Optimization of Interfacial Interaction and Defect Structure of Holey Metal Nitride Matrices to Boost Supercapacitor Electrode Activity of Metal–Organic Frameworks

Metal–organic frameworks (MOFs) have received significant interest because of their promising applications of MOFs for gas separation/storage and energy production/storage. However, the low electrical conductivities and limited electrochemical activities of MOFs hinder their application as electrodes. In this study, a defect-assisted hybridization strategy is developed to improve the electrode performances of MOFs, wherein conductive holey metal nitride (TiN, MoN, and NbN) nanosheets are employed as hybridization matrices. The presence of coordinatively unsaturated defect sites in the holey metal nitride nanosheets led to a significant enhancement of the supercapacitor electrode functionality of the hybridized MOFs.

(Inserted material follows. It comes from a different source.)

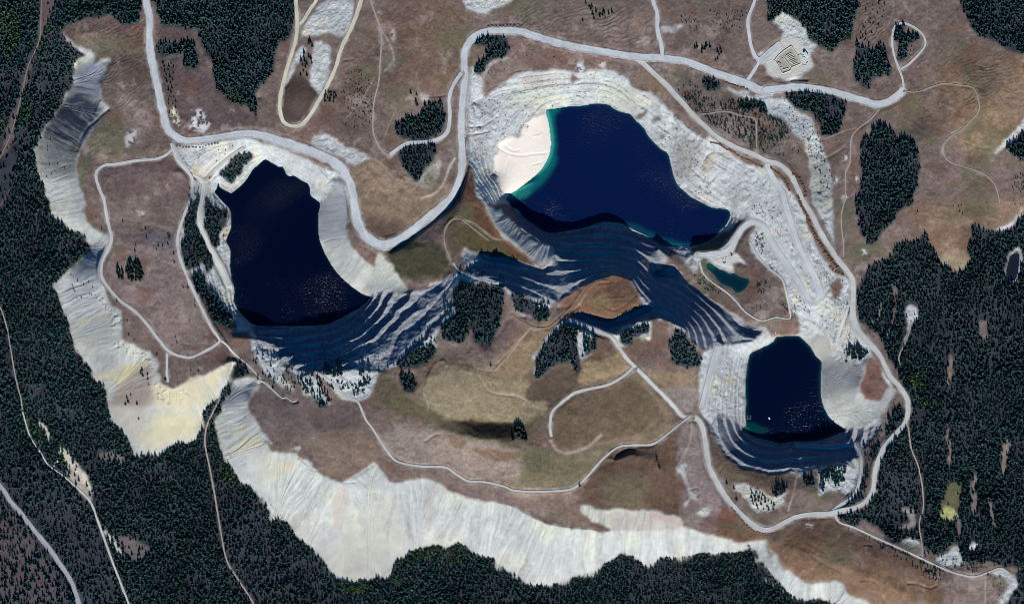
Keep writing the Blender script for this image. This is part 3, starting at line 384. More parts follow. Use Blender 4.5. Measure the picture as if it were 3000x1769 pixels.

Among the nanohybrids, the MoN−MOF delivered the optimal electrode functionality with a large specific capacitance of ≈3021 F g⁻¹ at 10 mV s⁻¹, representing one of the most outstanding performances reported for MOF-based electrode materials. The benefit of hybridization with holey metal nitride nanosheets is ascribable to the defect-assisted electronic coupling between the hybridized species, resulting in the improvement of the redox activity and the charge/mass transport capabilities. The superior efficacy of hybridization with holey MoN nanosheets over those with holey NbN and TiN nanosheets originates from the higher electronegativity and larger number of unpaired 4d electrons in the Mo³⁺ ions, leading to optimized interfacial interactions.